Tau noted the decline in catalytic converter exports – historically the lead sub-sector – due to electric vehicle shifts and Chinese competition.
“We must scale new products – for example, e-axles and thermal systems – and markets, particularly under the Africa Continental Free Trade Area agreement. As such, regional value chains, like Kromberg & Schubert’s wiring harnesses in Botswana for South African assembly, offer templates,” he said.
Amendments to the Automotive Production and Development Programme Phase 2 legislative framework for the inclusion of electric vehicles and associated components has been completed, added Tau.

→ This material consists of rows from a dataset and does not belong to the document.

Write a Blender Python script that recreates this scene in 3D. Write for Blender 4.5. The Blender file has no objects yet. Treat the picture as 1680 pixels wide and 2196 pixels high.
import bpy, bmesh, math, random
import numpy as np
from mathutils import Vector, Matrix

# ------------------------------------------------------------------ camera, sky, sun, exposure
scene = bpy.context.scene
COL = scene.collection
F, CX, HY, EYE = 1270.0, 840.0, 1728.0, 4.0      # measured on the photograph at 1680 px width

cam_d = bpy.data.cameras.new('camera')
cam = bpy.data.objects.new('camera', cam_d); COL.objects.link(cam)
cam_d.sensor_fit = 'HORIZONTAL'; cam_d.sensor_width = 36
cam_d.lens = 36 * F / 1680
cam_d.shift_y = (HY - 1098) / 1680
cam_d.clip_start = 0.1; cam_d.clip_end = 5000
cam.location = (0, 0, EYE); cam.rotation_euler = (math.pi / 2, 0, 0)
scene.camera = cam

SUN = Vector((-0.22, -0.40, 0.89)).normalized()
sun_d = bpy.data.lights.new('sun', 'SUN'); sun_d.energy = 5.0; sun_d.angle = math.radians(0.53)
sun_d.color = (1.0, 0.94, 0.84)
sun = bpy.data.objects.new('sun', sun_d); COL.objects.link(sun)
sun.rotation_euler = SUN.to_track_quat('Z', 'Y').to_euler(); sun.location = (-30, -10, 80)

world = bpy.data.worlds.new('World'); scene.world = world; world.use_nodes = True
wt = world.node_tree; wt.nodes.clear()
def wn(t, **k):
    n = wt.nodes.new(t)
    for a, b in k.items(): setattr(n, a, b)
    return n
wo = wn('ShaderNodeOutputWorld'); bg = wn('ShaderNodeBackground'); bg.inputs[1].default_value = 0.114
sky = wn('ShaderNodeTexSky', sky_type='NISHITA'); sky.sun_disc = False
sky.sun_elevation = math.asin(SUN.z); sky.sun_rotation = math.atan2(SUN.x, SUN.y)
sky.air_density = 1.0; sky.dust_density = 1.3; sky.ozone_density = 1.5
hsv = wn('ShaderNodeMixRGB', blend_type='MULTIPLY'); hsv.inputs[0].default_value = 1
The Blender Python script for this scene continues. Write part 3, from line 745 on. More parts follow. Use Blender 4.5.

“The relevant amendments to the existing Automotive Investment Scheme guidelines are being finalised,” he said, adding that the Taxation Laws Amendment Act, gazetted in December 2024, introduced a 150% capital allowance for qualifying investments in electric and hydrogen vehicle production.
Tau said the Automotive Masterplan 2035 target of 130 new black-owned manufacturers is advancing with 26 black-owned medium, small and micro enterprises (MSMEs) exhibiting at the show, supported by the Automotive Industry Transformation Fund and OEM partnerships.
“As you would agree, the pace does need to be hastened. We are hopeful the industry will support the endeavours of the Automotive Industry Transformation Fund that we are pursuing with a view to enhancing overall transformation through enterprise and supplier development funds,” he said.
According to Tau, government is “working hard to eliminate compliance burdens and reduce red tape” inhibiting investment in the automotive sector.
“Our policy response is accelerating and we plan to introduce an Omnibus (General Laws Amendment) Bill, which seeks to fast-track high-impact investments and projects within 90 days,” he said.
“We will also, through the International Trade Administration Commission (ITAC), look at the impact of imports on local production. We want to grow the sector so our first option must not be to wield a stick but rather offer a carrot to these companies to attract more investment. We would also like to encourage the industry to accelerate collaboration. OEMs need to continue to honour local procurement targets and mentor and invest in MSMEs.”